The war between the US, Israel, and Iran entered a new, more destructive phase this week with successful strikes on oil and gas production sites. Brent crude prices responded by jumping 3% to $103.20, while wholesale gas prices in Europe rose to €52 per megawatt hour. These figures highlight the market’s fear as the conflict threatens to permanently damage energy infrastructure.
The UAE’s Shah natural gasfield was forced to shut down after a drone strike on Monday caused extensive fire damage. This was accompanied by attacks on Iraq’s Majnoon oilfield and the Fujairah storage terminal. For the first time in the conflict, the attackers were able to hit extraction points, rather than just the terminals where oil is stored or loaded.
Fujairah’s role as a vital export terminal has been compromised following a projectile strike on a tanker and subsequent fires at the port. This has effectively cut off the UAE’s last major outlet for oil, as the Strait of Hormuz is already under an Iranian “stranglehold.” The UAE’s daily output has now fallen to less than half of its pre-war levels.
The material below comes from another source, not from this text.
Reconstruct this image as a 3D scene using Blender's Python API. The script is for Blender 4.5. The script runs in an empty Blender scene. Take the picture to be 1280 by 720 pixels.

According to Goldman Sachs, the current market disruption is one of the largest on record, with refined products feeling the most pressure. The production of jet fuel and diesel is at high risk because the supply of medium-heavy crude has been so severely interrupted. This is leading to a shift toward coal and other alternative energy sources in energy-starved Asian countries.
As the crisis deepens, leaders in Asia are taking unprecedented steps to manage their domestic energy use. Sri Lanka has declared emergency public holidays, and Thailand is urging a national reduction in air conditioning and elevator use. Despite the chaos, Iranian officials have denied any high-level diplomatic talks with the US, suggesting the conflict may continue to escalate.